Physics and Reality
Wednesday, April 4, 2007 at 09:03PM I have just got back from a few days in beautiful Vancouver where I got lucky because after almost five months of really terrible weather it turned sunny and gorgeous, the city rising like a magical Atlantis above the somber green of a devastated Stanley Park. There, some 6,000 of the old stately trees that once towered over seemingly timeless trails have been felled by ferocious winter winds and lie twisted and mourning, belly up, so to speak. Another hundred years, and maybe it will be as it once was.
In Vancouver it is easy to feel overwhelmed by the grandness of visible nature, and on this trip, I happened to be reading a book about quantum physics by the late Richard Feynman called Six Easy Pieces, and so I also felt overwhelmed by the invisible mysteries of nature. Feynman won a shared Nobel Prize for physics in 1965 and taught at California Institute of Technology until 1987, and was by then a quixotic, exuberant, and beloved teacher whose life was itself a manifestation of true philosophy: wonder incarnate. He mostly taught physics to advanced graduate students, but for 1962-63 Caltech asked him to explain modern physics to undergraduates, and so in place of the usual stuff about levers, laws of motion, conservation of energy, and so on, he introduced them to the weird world of quantum physics, which is all about the behaviour of atoms, the many smaller particles within atoms, and how almost nothing in this micro world behaves as things do in the everyday macro world we all know in the form of water, rocks, trees, chairs, tables, and so on. From the very start, this fact shook a lot of people up.
In a famous year-long debate of 1903-04 that some say he lost, G.K. Chesterton argued for spirituality and the existence of God against the scientist Blatchford, who argued for materialism and atheism. It so happened that long after the debate Heisenberg published his “Uncertainty Principle” the gist of which was that we cannot predict the behaviour of sub-atomic particles because if we know their position with certainty we cannot know their momentum, and vice versa. Below I will try to suggest why this is true for any readers who, like me, may have referred to “the Uncertainty Principle” knowingly a few times in their lives in the secret hope of impressing a listener, but who, again like me, didn’t really know exactly why it was so. At any rate, when Blatchford read about the unpredictability of matter and energy (both apparently the same thing at this level, where “particles” are really bundles or “quanta” of energy), he published a final confession that due to the discovery of the Uncertainty Principle he had now become “a spiritist.” By this he meant that as no one could or would ever be able to predict the most fundamental behaviour of matter, only God could know the outcome of reality.

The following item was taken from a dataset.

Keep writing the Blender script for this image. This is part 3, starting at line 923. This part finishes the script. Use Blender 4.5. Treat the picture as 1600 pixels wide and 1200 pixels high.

Something else must be added. The quantum revolution in physics had taken off by the 1920s and is known today as the New Physics, the Old Physics being the one must of us learned (and still learn) in high school, comprised of physical laws and equations that continue to govern the macro world we live in. Despite this fact - I mean that most of us will never see or hear about a quantum particle in our entire lives, and that Newton’s laws will always govern everything we do – the much misunderstood themes of “relativity” and “uncertainty” in the new physics almost immediately began to reshape public opinion about nature. Soon, sophisticated opinion insisted that “reality” is unknowable (and leapt to the conclusion that therefore truth is unknowable) even though quantum reality is not one that anyone could ever know, or live in. But to close for now, here is the best explanation I can give of why there is an Uncertainty Principle in the micro world:
Werner Heisenberg first presented his “Uncertainty Principle” in a letter to physicist Wolfgang Pauli in 1927 stating that in sub-atomic physics it is impossible to know the exact position and the exact momentum of an object at the same time. The reason for this is that to know something about any particle, smaller particles must first be bounced off it, which then bounce back to the measuring device. This hitting and bouncing is so small at macro levels, that we say it is insignificant. Practically speaking, we could bounce all sorts of different things off objects to discover what they are like as long as we had a device to record the patterns made by the rebounding objects. To observe a sub-atomic particle, however, we use light which is itself made of packets of energy, or particles called “photons.” At the real-world or macroscopic level when light bounces off an object the reflection tells us exactly where the object is in space and time. But at a sub-atomic level the photons that hit the particle cause it to move significantly, just like a billiard ball hitting another billiard ball, such that although its position may be measured accurately, its velocity will have been altered in performing this measurement of position, so that precise information on its true velocity is lost at the same moment. To know position more accurately is to know momentum less accurately, and vice versa.
This inescapable interference operates only at the micro level, and is of no concern or significance for the real world of macro-objects (anything larger than a molecule) which we can measure pretty accurately and which have always and will always obey Newton’s laws. This means that the fashionable modern penchant for describing the real macro world we all live in as one of uncertainty and relativism as if it also behaved like the micro world, is a wild distortion of the truth: the macro reality we experience never behaves this way. Its behaviour is certain to an amazing degree of Newtonian absoluteness, and it is plain untruth to argue otherwise.